>> START

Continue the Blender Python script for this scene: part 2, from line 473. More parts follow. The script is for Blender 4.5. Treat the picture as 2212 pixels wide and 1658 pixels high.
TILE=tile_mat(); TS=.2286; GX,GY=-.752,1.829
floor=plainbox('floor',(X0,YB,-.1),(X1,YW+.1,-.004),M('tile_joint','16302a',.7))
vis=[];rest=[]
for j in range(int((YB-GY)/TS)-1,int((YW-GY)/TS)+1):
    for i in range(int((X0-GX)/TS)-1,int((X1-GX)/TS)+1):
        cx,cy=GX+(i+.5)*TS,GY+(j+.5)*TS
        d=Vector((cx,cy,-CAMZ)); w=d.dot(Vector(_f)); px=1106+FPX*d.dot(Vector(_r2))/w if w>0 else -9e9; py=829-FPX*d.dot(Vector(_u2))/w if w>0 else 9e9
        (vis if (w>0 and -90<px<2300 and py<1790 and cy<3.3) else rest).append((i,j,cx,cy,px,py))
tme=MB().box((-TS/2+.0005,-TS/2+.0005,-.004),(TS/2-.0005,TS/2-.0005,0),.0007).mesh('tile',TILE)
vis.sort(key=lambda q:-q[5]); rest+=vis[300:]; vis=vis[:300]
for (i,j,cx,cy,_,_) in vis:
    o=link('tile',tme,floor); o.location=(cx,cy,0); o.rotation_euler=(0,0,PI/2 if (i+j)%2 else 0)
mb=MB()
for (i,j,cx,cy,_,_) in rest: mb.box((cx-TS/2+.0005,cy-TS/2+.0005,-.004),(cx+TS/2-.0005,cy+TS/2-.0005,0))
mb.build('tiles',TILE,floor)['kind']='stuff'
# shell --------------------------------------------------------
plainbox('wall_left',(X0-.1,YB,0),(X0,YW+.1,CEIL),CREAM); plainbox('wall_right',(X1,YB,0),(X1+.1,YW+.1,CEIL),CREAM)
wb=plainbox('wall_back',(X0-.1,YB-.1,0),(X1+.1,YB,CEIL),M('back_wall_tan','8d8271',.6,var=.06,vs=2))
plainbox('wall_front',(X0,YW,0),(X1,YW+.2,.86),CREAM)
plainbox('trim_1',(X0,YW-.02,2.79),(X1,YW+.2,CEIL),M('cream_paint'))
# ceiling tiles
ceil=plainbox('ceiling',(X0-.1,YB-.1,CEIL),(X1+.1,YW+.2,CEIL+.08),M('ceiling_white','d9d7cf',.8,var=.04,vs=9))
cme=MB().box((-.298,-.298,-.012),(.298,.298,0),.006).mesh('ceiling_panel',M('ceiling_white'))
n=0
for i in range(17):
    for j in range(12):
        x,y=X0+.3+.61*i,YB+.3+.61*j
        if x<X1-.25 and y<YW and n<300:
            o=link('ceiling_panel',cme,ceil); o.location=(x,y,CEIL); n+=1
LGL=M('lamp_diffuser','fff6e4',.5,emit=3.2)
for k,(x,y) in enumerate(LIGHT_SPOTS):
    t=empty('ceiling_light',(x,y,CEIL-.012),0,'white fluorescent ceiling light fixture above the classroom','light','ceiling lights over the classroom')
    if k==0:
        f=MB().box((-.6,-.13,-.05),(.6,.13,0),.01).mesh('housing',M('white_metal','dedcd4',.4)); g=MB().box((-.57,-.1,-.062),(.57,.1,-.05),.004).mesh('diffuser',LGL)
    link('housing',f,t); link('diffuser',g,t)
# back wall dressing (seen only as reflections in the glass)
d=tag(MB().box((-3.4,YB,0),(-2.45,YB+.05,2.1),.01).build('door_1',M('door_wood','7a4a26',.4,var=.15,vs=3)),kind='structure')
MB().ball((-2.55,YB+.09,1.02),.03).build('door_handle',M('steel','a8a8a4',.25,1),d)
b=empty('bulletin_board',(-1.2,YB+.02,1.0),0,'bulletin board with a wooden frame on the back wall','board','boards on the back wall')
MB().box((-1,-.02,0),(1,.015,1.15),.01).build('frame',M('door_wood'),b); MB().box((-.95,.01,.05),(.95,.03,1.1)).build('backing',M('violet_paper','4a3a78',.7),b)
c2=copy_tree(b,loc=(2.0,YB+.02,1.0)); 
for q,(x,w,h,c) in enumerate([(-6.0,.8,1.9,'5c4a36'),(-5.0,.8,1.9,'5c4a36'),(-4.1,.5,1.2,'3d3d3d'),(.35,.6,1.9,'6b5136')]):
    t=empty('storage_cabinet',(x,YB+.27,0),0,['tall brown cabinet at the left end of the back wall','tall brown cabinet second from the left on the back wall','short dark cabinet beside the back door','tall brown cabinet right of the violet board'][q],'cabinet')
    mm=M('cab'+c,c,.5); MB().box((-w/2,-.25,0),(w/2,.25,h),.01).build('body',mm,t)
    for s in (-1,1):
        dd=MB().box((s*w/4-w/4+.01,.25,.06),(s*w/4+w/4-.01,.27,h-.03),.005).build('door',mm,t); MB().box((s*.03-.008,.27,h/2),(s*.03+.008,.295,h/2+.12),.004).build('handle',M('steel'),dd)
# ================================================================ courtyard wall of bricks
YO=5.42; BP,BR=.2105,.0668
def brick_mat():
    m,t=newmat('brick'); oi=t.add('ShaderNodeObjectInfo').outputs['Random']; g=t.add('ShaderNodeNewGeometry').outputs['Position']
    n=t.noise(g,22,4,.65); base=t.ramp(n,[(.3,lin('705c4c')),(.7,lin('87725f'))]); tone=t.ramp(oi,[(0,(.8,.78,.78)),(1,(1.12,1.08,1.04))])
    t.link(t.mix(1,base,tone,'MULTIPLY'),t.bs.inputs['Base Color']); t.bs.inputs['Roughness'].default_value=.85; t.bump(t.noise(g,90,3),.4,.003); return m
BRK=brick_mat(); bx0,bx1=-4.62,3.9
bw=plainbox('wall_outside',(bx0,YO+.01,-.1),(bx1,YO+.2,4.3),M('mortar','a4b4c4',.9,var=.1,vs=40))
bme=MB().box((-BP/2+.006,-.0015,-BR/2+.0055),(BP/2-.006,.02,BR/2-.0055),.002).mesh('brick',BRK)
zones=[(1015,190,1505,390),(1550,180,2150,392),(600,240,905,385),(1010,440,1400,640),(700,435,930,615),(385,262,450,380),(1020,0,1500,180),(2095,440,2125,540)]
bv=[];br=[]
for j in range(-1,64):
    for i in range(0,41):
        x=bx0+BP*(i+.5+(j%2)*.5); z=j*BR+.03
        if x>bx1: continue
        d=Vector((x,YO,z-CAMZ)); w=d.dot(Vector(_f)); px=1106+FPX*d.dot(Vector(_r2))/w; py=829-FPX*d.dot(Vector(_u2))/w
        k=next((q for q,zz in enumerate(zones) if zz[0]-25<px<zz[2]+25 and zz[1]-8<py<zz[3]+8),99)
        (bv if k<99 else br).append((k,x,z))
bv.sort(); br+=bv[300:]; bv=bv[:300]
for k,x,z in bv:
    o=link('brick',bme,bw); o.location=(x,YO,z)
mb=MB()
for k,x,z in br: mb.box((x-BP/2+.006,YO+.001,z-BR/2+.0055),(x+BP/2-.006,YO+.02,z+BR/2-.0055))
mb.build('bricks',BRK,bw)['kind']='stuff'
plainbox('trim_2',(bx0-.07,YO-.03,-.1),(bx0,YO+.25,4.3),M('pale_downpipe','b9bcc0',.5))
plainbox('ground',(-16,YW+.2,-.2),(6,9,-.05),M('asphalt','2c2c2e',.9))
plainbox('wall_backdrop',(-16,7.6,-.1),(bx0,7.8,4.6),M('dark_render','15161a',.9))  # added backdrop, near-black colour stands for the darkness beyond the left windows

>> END

| GOAL |
Extract all of the data above without altering anything.

| EXPECTED ANSWER |
Continue the Blender Python script for this scene: part 2, from line 473. More parts follow. The script is for Blender 4.5. Treat the picture as 2212 pixels wide and 1658 pixels high.
TILE=tile_mat(); TS=.2286; GX,GY=-.752,1.829
floor=plainbox('floor',(X0,YB,-.1),(X1,YW+.1,-.004),M('tile_joint','16302a',.7))
vis=[];rest=[]
for j in range(int((YB-GY)/TS)-1,int((YW-GY)/TS)+1):
    for i in range(int((X0-GX)/TS)-1,int((X1-GX)/TS)+1):
        cx,cy=GX+(i+.5)*TS,GY+(j+.5)*TS
        d=Vector((cx,cy,-CAMZ)); w=d.dot(Vector(_f)); px=1106+FPX*d.dot(Vector(_r2))/w if w>0 else -9e9; py=829-FPX*d.dot(Vector(_u2))/w if w>0 else 9e9
        (vis if (w>0 and -90<px<2300 and py<1790 and cy<3.3) else rest).append((i,j,cx,cy,px,py))
tme=MB().box((-TS/2+.0005,-TS/2+.0005,-.004),(TS/2-.0005,TS/2-.0005,0),.0007).mesh('tile',TILE)
vis.sort(key=lambda q:-q[5]); rest+=vis[300:]; vis=vis[:300]
for (i,j,cx,cy,_,_) in vis:
    o=link('tile',tme,floor); o.location=(cx,cy,0); o.rotation_euler=(0,0,PI/2 if (i+j)%2 else 0)
mb=MB()
for (i,j,cx,cy,_,_) in rest: mb.box((cx-TS/2+.0005,cy-TS/2+.0005,-.004),(cx+TS/2-.0005,cy+TS/2-.0005,0))
mb.build('tiles',TILE,floor)['kind']='stuff'
# shell --------------------------------------------------------
plainbox('wall_left',(X0-.1,YB,0),(X0,YW+.1,CEIL),CREAM); plainbox('wall_right',(X1,YB,0),(X1+.1,YW+.1,CEIL),CREAM)
wb=plainbox('wall_back',(X0-.1,YB-.1,0),(X1+.1,YB,CEIL),M('back_wall_tan','8d8271',.6,var=.06,vs=2))
plainbox('wall_front',(X0,YW,0),(X1,YW+.2,.86),CREAM)
plainbox('trim_1',(X0,YW-.02,2.79),(X1,YW+.2,CEIL),M('cream_paint'))
# ceiling tiles
ceil=plainbox('ceiling',(X0-.1,YB-.1,CEIL),(X1+.1,YW+.2,CEIL+.08),M('ceiling_white','d9d7cf',.8,var=.04,vs=9))
cme=MB().box((-.298,-.298,-.012),(.298,.298,0),.006).mesh('ceiling_panel',M('ceiling_white'))
n=0
for i in range(17):
    for j in range(12):
        x,y=X0+.3+.61*i,YB+.3+.61*j
        if x<X1-.25 and y<YW and n<300:
            o=link('ceiling_panel',cme,ceil); o.location=(x,y,CEIL); n+=1
LGL=M('lamp_diffuser','fff6e4',.5,emit=3.2)
for k,(x,y) in enumerate(LIGHT_SPOTS):
    t=empty('ceiling_light',(x,y,CEIL-.012),0,'white fluorescent ceiling light fixture above the classroom','light','ceiling lights over the classroom')
    if k==0:
        f=MB().box((-.6,-.13,-.05),(.6,.13,0),.01).mesh('housing',M('white_metal','dedcd4',.4)); g=MB().box((-.57,-.1,-.062),(.57,.1,-.05),.004).mesh('diffuser',LGL)
    link('housing',f,t); link('diffuser',g,t)
# back wall dressing (seen only as reflections in the glass)
d=tag(MB().box((-3.4,YB,0),(-2.45,YB+.05,2.1),.01).build('door_1',M('door_wood','7a4a26',.4,var=.15,vs=3)),kind='structure')
MB().ball((-2.55,YB+.09,1.02),.03).build('door_handle',M('steel','a8a8a4',.25,1),d)
b=empty('bulletin_board',(-1.2,YB+.02,1.0),0,'bulletin board with a wooden frame on the back wall','board','boards on the back wall')
MB().box((-1,-.02,0),(1,.015,1.15),.01).build('frame',M('door_wood'),b); MB().box((-.95,.01,.05),(.95,.03,1.1)).build('backing',M('violet_paper','4a3a78',.7),b)
c2=copy_tree(b,loc=(2.0,YB+.02,1.0)); 
for q,(x,w,h,c) in enumerate([(-6.0,.8,1.9,'5c4a36'),(-5.0,.8,1.9,'5c4a36'),(-4.1,.5,1.2,'3d3d3d'),(.35,.6,1.9,'6b5136')]):
    t=empty('storage_cabinet',(x,YB+.27,0),0,['tall brown cabinet at the left end of the back wall','tall brown cabinet second from the left on the back wall','short dark cabinet beside the back door','tall brown cabinet right of the violet board'][q],'cabinet')
    mm=M('cab'+c,c,.5); MB().box((-w/2,-.25,0),(w/2,.25,h),.01).build('body',mm,t)
    for s in (-1,1):
        dd=MB().box((s*w/4-w/4+.01,.25,.06),(s*w/4+w/4-.01,.27,h-.03),.005).build('door',mm,t); MB().box((s*.03-.008,.27,h/2),(s*.03+.008,.295,h/2+.12),.004).build('handle',M('steel'),dd)
# ================================================================ courtyard wall of bricks
YO=5.42; BP,BR=.2105,.0668
def brick_mat():
    m,t=newmat('brick'); oi=t.add('ShaderNodeObjectInfo').outputs['Random']; g=t.add('ShaderNodeNewGeometry').outputs['Position']
    n=t.noise(g,22,4,.65); base=t.ramp(n,[(.3,lin('705c4c')),(.7,lin('87725f'))]); tone=t.ramp(oi,[(0,(.8,.78,.78)),(1,(1.12,1.08,1.04))])
    t.link(t.mix(1,base,tone,'MULTIPLY'),t.bs.inputs['Base Color']); t.bs.inputs['Roughness'].default_value=.85; t.bump(t.noise(g,90,3),.4,.003); return m
BRK=brick_mat(); bx0,bx1=-4.62,3.9
bw=plainbox('wall_outside',(bx0,YO+.01,-.1),(bx1,YO+.2,4.3),M('mortar','a4b4c4',.9,var=.1,vs=40))
bme=MB().box((-BP/2+.006,-.0015,-BR/2+.0055),(BP/2-.006,.02,BR/2-.0055),.002).mesh('brick',BRK)
zones=[(1015,190,1505,390),(1550,180,2150,392),(600,240,905,385),(1010,440,1400,640),(700,435,930,615),(385,262,450,380),(1020,0,1500,180),(2095,440,2125,540)]
bv=[];br=[]
for j in range(-1,64):
    for i in range(0,41):
        x=bx0+BP*(i+.5+(j%2)*.5); z=j*BR+.03
        if x>bx1: continue
        d=Vector((x,YO,z-CAMZ)); w=d.dot(Vector(_f)); px=1106+FPX*d.dot(Vector(_r2))/w; py=829-FPX*d.dot(Vector(_u2))/w
        k=next((q for q,zz in enumerate(zones) if zz[0]-25<px<zz[2]+25 and zz[1]-8<py<zz[3]+8),99)
        (bv if k<99 else br).append((k,x,z))
bv.sort(); br+=bv[300:]; bv=bv[:300]
for k,x,z in bv:
    o=link('brick',bme,bw); o.location=(x,YO,z)
mb=MB()
for k,x,z in br: mb.box((x-BP/2+.006,YO+.001,z-BR/2+.0055),(x+BP/2-.006,YO+.02,z+BR/2-.0055))
mb.build('bricks',BRK,bw)['kind']='stuff'
plainbox('trim_2',(bx0-.07,YO-.03,-.1),(bx0,YO+.25,4.3),M('pale_downpipe','b9bcc0',.5))
plainbox('ground',(-16,YW+.2,-.2),(6,9,-.05),M('asphalt','2c2c2e',.9))
plainbox('wall_backdrop',(-16,7.6,-.1),(bx0,7.8,4.6),M('dark_render','15161a',.9))  # added backdrop, near-black colour stands for the darkness beyond the left windows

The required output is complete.